Filmed in Ethiopia in 1974 and ‘75, it is an epic saga of a rural way of life little changed over the millennia. At first the film seems much like Satyajit Ray’s “Pather Panchali,” but gradually it emerges as an increasingly angry and militant protest against the seemingly unending cycle of poverty and exploitation of the peasantry.

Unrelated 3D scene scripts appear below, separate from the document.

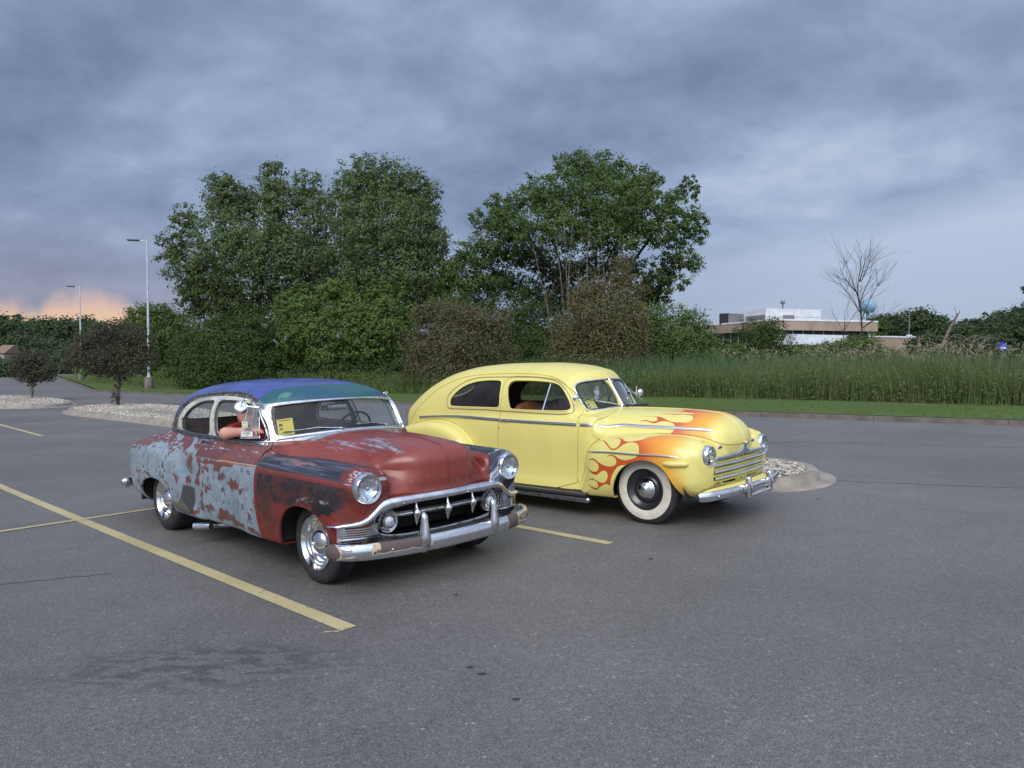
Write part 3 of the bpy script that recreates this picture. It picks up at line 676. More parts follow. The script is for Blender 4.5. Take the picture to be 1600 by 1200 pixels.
cut(m,lambda V:np.maximum(np.abs(V[:,1])-.66,V[:,2]-.60),[0],8,cond=lambda c:(c[:,0]>.33)&(c[:,2]<.66)&(np.abs(c[:,1])<.75))
qw=smooth_poly([(-2.50,1.07),(-2.525,1.10),(-2.51,1.16),(-2.44,1.235),(-2.32,1.30),(-2.17,1.338),(-1.94,1.352),(-1.90,1.34),(-1.89,1.28),(-1.84,1.09),(-1.85,1.065),(-1.9,1.06),(-2.2,1.062)],2)
dw=smooth_poly([(-1.795,1.34),(-1.76,1.358),(-1.5,1.36),(-1.25,1.342),(-1.08,1.305),(-.97,1.24),(-.90,1.14),(-.865,1.06),(-.88,1.042),(-1.2,1.043),(-1.67,1.05),(-1.70,1.06),(-1.75,1.2)],2)
frm=smooth_poly([(-2.68,1.045),(-2.69,1.12),(-2.63,1.235),(-2.50,1.33),(-2.33,1.385),(-2.05,1.408),(-1.6,1.42),(-1.28,1.395),(-1.07,1.34),(-.945,1.25),(-.87,1.14),(-.815,1.03),(-.84,1.015),(-1.3,1.022),(-1.9,1.036),(-2.4,1.045)],2)
cut(m,lambda V:poly_sd(V[:,0],V[:,2],frm)+.010,[0],5,cond=up)
cut(m,lambda V:poly_sd(V[:,0],V[:,2],qw)-.016,[5,0],10,cond=up)
cut(m,lambda V:poly_sd(V[:,0],V[:,2],dw)-.014,[5,0],11,cond=up)
wsr=smooth_poly([(0,1.358),(.3,1.352),(.60,1.325),(.635,1.30),(.650,1.18),(.655,1.09),(.635,1.068),(.45,1.083),(0,1.112),(-.45,1.083),(-.635,1.068),(-.655,1.09),(-.650,1.18),(-.635,1.30),(-.60,1.325),(-.3,1.352)],2)
cut(m,lambda V:poly_sd(V[:,1],V[:,2],wsr),[0],12,cond=lambda c:(c[:,0]>-1.15)&(c[:,2]>1.0))
bkr=smooth_poly([(0,1.37),(.35,1.35),(.50,1.29),(.53,1.20),(.50,1.12),(.3,1.10),(-.3,1.10),(-.50,1.12),(-.53,1.20),(-.50,1.29),(-.35,1.35)],2)
cut(m,lambda V:poly_sd(V[:,1],V[:,2],bkr),[0],13,cond=lambda c:(c[:,0]<-2.8)&(c[:,2]>1.05))
drip=crv([(-3.7,1.05),(-2.95,1.06),(-2.78,1.10),(-2.70,1.20),(-2.62,1.30),(-2.46,1.375),(-2.08,1.42),(-1.73,1.435),(-1.42,1.43),(-1.2,1.395),(-1.05,1.352),(-.98,1.345),(-.88,1.362),(-.7,1.378),(-.5,1.40)])
cut(m,lambda V:drip(V[:,0])-V[:,2],[0],6,cond=lambda c:(c[:,2]>1.04)&(c[:,0]<-.6))
railm=pmat('worn_roof_rail',srgb(92,84,84),.35,.5); addnoise(railm,16,srgb(160,160,164),.5,.62,5); addnoise(railm,9,srgb(70,48,44),.55,.62,5)
pillarm=pmat('pale_worn_pillar',srgb(178,182,190),.28,.7); addnoise(pillarm,20,srgb(120,116,116),.55,.65,5)
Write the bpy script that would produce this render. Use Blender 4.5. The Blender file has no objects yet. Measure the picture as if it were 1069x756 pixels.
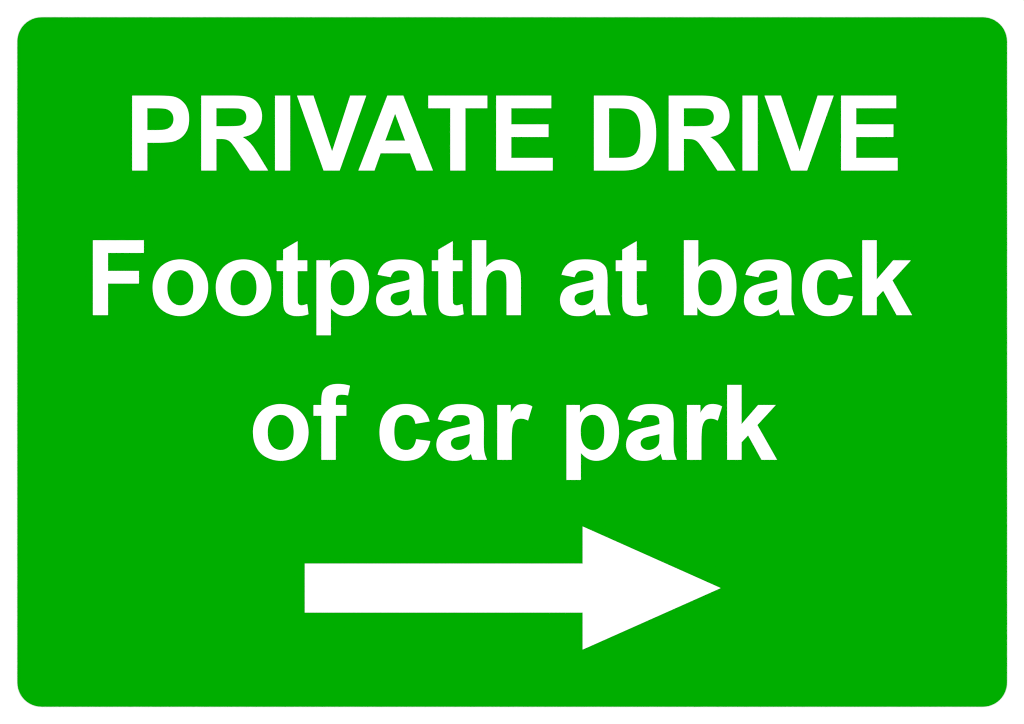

It unfolds as a series of vignettes of daily life, including a heart-breaking sequence involving a mother’s loss of her daughter in a flood, but two characters eventually dominate and clash. The first is a witty Don Quixote-like character, a visionary and a philosopher who lives under a bridge, having lost his land in the aftermath of the long-ago invasion by Mussolini’s Italy. The other is a sleek, well-dressed petty tyrant, a man who spends his days on the veranda of his ramshackle wooden mansion, which looks for the world like one of the less pretentious Southern plantations. This man takes his pleasure in making life miserable for his tenant farmers, who are virtual slaves. Both these men are often comical, but Gerima’s film ends as a dead-serious call for revolution.

“Harvest: 3,000 Years,” which has been compared to “The Battle of Algiers” and the films of Alexander Dovzhenko, remains banned in Ethiopia and is the only feature Gerima has made there.